Porque, y aquí está la clave de bóveda del pesimismo sobre la actitud española, no sólo se trata de Cataluña. El mismo Aznar, que ahora conspira contra su sucesor para asumir el papel de redentor, ya lo vaticinó claramente unos días antes de que el Parlamento catalán, en el lejano 2005, aprobara una propuesta de reforma del Estatuto. Con ese gesto, decía el expresidente del gobierno español, se consumaba la “balcanización” de España.
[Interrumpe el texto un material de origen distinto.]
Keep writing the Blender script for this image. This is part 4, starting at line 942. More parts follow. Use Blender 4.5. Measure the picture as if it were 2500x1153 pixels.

El fantasma de Yugoslavia se cierne sobre la Península Ibérica porque con la separación de una de sus partes más prósperas el saqueo ejercido por el centro sólo continuará sobre otros territorios rentables: la Euskal Herria que vería tambalearse el concierto económico (en estos momentos único mitigador de las ínfulas soberanistas vascas) y el resto de los Países Catalanes (Valencia y las Islas) que permanecerían en el reino español aún más estrangulados financieramente y humillados en la lengua y en sus hechos diferenciales. Bien mirado, el pensamiento negativo respecto a Cataluña sería susceptible de moderarse si aceptamos que, en una España que camina directa hacia la fragmentación, el Principado haga el papel de Eslovenia: un corte de bisturí rápido y efectivo, con un conflicto de diez días y una porción exigua de bajas. El drama se ceñirá con más intensidad en aquella parte del resto de España sobre la que la Castilla impotente, pobre, corrupta y aislada sacuda con toda su rabia y su proverbial mezquindad. ¿Cuál será, en definitiva, la Bosnia del conflicto español? ¿Qué área de mayorías nacionales difusas sufrirá más? ¿Navarra? ¿El País Valenciano?

 

Pero volviendo a los presagios más funestos dedicados a la ambición independentista del Principado, quizás conscientes de que con la fuga de este territorio todo caiga como un castillo de naipes y que el apoyo al unionismo no llegue ni al treinta por ciento, aunque un bloqueo indefinido no haga nada más que incrementar la mayoría soberanista, el gobierno español opte por poner toda la carne en el asador y los poderes europeos, aun entendiendo que la descomposición de la Península Ibérica remataría el precario orden continental que apenas se está recuperando el pulso tras la crisis del euro, mire hacia otro lado mientras la fuerza bruta desfila por la Diagonal de Barcelona con pocas diferencias de como en los tanques se pasearon por el centro de El Cairo hace tan sólo unas semanas.

 

Reflexiones lúgubres para los días solares, tan sólo deseo que no sólo sea un ciudadano el que siguiendo el consejo de Séneca piense lo peor en el ocio del verano sino que el gobierno de la Generalitat y sus aliados en el proceso hacia la libertad ya estén pensando cómo reaccionar ante el escenario más adverso.